Panda Bear, Sonic Boom / A ? of WHEN
Formerly one half of Spacemen 3 alongside Spiritualized’s Jason Pierce, Pete ‘Sonic Boom’ Kember mixed Animal Collective singer Noah ‘Panda Bear’ Lennox’s 2011 solo album Tomboy before co-producing 2015’s Panda Bear Meets The Grim Reaper. Their space cadet meeting of minds fully came together, however, on 2022’s superb Reset, the pair using samples from Kember’s collection of old 50s and 60s 45s to fashion a retro-futuristic time machine to travel to an alternative past where Brian Wilson had called up Telstar producer Joe Meek to complete his psychedelic opus, Smile. Following Adrian Sherwood remix LP Reset In Dub in 2023, A ? Of WHEN is the pair’s follow-up proper.
Ned Raggett
Michael Cloud Duguay / Kingdom Come, Kingdom Go
When experimental music, as broadly conceived, is described as using old church organs, it would be easy to assume the emphasis could be on extended drone meditations. But there’s a different feeling to Michael Cloud Duguay’s 2026 album Kingdom Come, Kingdom Go, where said organs – seven all told, in various states of repair and upkeep, located around Newfoundland and recorded on site, in combination with general field recordings from those stops – form the basis of a striking variety of shorter songs created by Duguay and a wider ensemble of performers.
aja monet / the color of rain
The 2026 followup to aja monet’s previous album when the poems do what they do finds her gift at matching her spoken word poetry and reflection undiminished while also finding a new striking context thanks to her main musical collaborator: Meshell Ndegeocello, bringing her own deep skill to bear leading a group of musicians, in further combination with overall coproducer Justin Brown, to create another rich jazz-rooted listen in the color of rain.
G̱a̱mksimoon / Gyiin Na̱xnox
It might be glib to say that there’s any number of bands in the 21st century world that treat proto-metal, heavy metal itself and punk rock as essentially the same thing, but from a distance a lot of the seeming distances ultimately fall away. But what makes G̱a̱mksimoon’s debut album distinct beyond a general excellence at just that fusion is a thing both simple and profound: it’s sung entirely in the Canadian Pacific coast First Nation language Sm’algya̱x by its lead songwriter, vocalist and guitarist, Wil Uks Batsga G̱a̱laaw.
Rick Anderson
Goodbye, Babylon
It’s hard to imagine a more interesting, thorough, and informative overview of American gospel music than this.
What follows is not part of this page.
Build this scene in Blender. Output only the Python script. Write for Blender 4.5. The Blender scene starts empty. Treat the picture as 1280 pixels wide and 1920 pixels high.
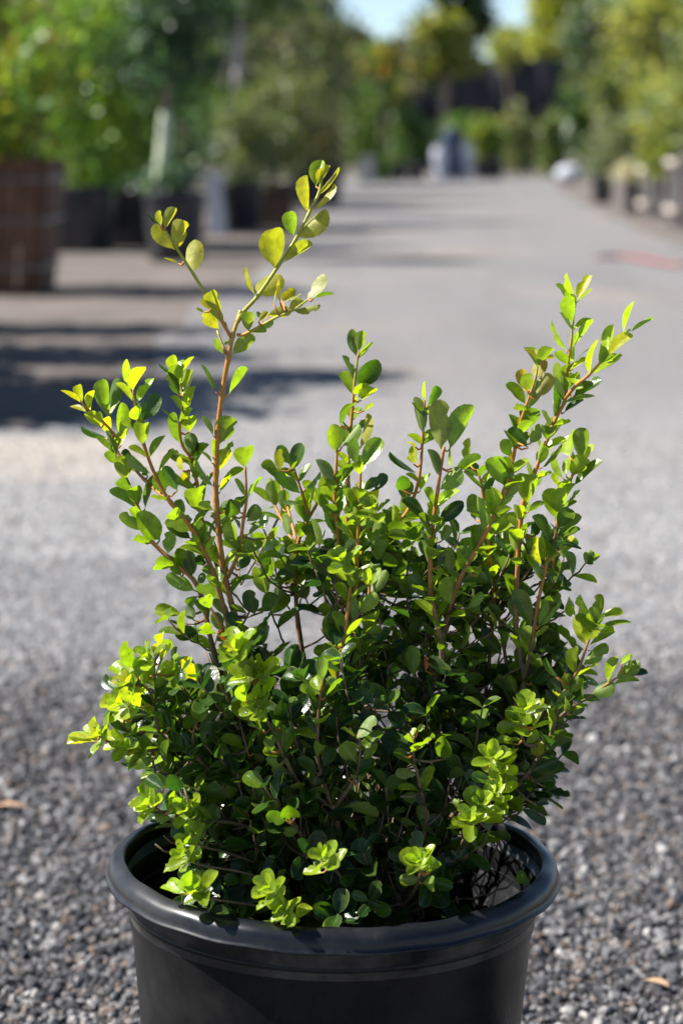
import bpy, math, random
import numpy as np
from mathutils import Vector, Matrix, Quaternion
R = math.radians
rng = random.Random(11)
nr = np.random.RandomState(5)
sc = bpy.context.scene
col = sc.collection

# ------------------------------------------------------------------ camera
CAM_H, PITCH, FOCAL, SENSOR = 0.70, R(9.25), 50.0, 22.3
FPX = 1920 * FOCAL / SENSOR
POT_Y = 1.37
cam = bpy.data.cameras.new('camera'); cam_o = bpy.data.objects.new('camera', cam); col.objects.link(cam_o)
cam.sensor_fit = 'VERTICAL'; cam.sensor_height = SENSOR; cam.sensor_width = SENSOR; cam.lens = FOCAL
cam.clip_start = 0.05; cam.clip_end = 3000
cam_o.location = (0, 0, CAM_H); cam_o.rotation_euler = (R(90) - PITCH, 0, 0)
cam.dof.use_dof = True; cam.dof.focus_distance = 1.385; cam.dof.aperture_fstop = 4.6; cam.dof.aperture_blades = 0
sc.camera = cam_o

# ------------------------------------------------------------------ sky, sun, exposure
SUN_EL, SUN_AZ_BACK = R(47), R(4)      # sun from the left, very slightly behind the shrub
to_sun = Vector((-math.cos(SUN_EL) * math.cos(SUN_AZ_BACK), math.cos(SUN_EL) * math.sin(SUN_AZ_BACK), math.sin(SUN_EL)))
world = bpy.data.worlds.new('World'); sc.world = world; world.use_nodes = True
wn = world.node_tree; wn.nodes.clear()
sky = wn.nodes.new('ShaderNodeTexSky'); sky.sky_type = 'NISHITA'; sky.sun_disc = False
sky.sun_elevation = SUN_EL; sky.sun_rotation = math.atan2(to_sun.x, to_sun.y)
sky.air_density = 0.68; sky.dust_density = 0.0; sky.ozone_density = 1.5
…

Consisting of six CDs and a 200-page book all packaged in a wooden box (alongside decorative cotton bolls), the original release caused something of a sensation when it came out in 2003. (Its content is now available from Dust to Digital’s Bandcamp page as a 1GB download.)
Barenaked Ladies / Gordon
Yes, the album featured some silly novelty songs like “If I Had $1,000,000” and “Be My Yoko Ono,” and the band was famous for equally silly onstage shenanigans, often involving boxes of macaroni and cheese – but Gordon also showed them to be remarkably talented musicians and, when they wanted to be, composers of serious and beautiful songs.
Beats International / Let Them Eat Bingo
After he stopped being the bass player for the Housemartins, but before he became an international club sensation as Fatboy Slim, Norman Cook helmed a glorious but short-lived experiment in cut-and-paste dance-funk under the name Beats International. Let Them Eat Bingo, the project’s first album, could serve as the basis for an entire academic course on copyright violation: uncredited samples, straight recreations of vintage (and familiar) melodies, basslines, and hooks, and unapologetic lyrical appropriation are all wielded in the service of bright, glossy, funky, and unbelievably fun dance music.
Megan Iacobini de Fazio
Walter Laureti / Variazioni D’Ambiente Vol. 1
Walter Laureti’s Variazioni d’Ambiente Vol. 1 is a deeply organic and immersive work, a record that feels less composed than somehow cultivated. Built from a series of “musical atlases” — tape-recorded sound environments that are later reshaped through sampling and live manipulation — the album creates a space where acoustic instruments, field recordings and electronics constantly bleed into one another. Across four movements, tiny details emerge and disappear: a frequency comes into focus while others recede and layers drift past like underwater currents.
Devon Rexi, John T. Gast / Breathstep
Amsterdam collective Devon Rexi occupy a strange, feverish space between dub, post-punk, and psychedelic funk, drawing on the loose but intense energy of No Wave, and folding in distorted vocals, turntablism, and elastic rhythms. On the delightfully weird Breathstep, they join forces with London producer John T. Gast, whose dub-rooted production techniques pull their already unruly sound into a deeper, more immersive space.
Maral / Mahur Club
Known for exploring the space between Iranian musical traditions and experimental club music, building a sound where folk recordings, heavy bass and electronic production exist in constant dialogue, on Mahur Club Maral pairs distorted bitcrushed melodies, warped instrumental samples and vocal snippets with familiar dance-floor rhythms, from reggaeton to dub, in a way that sounds messy and sometimes a little dissonant, but immediately absorbing.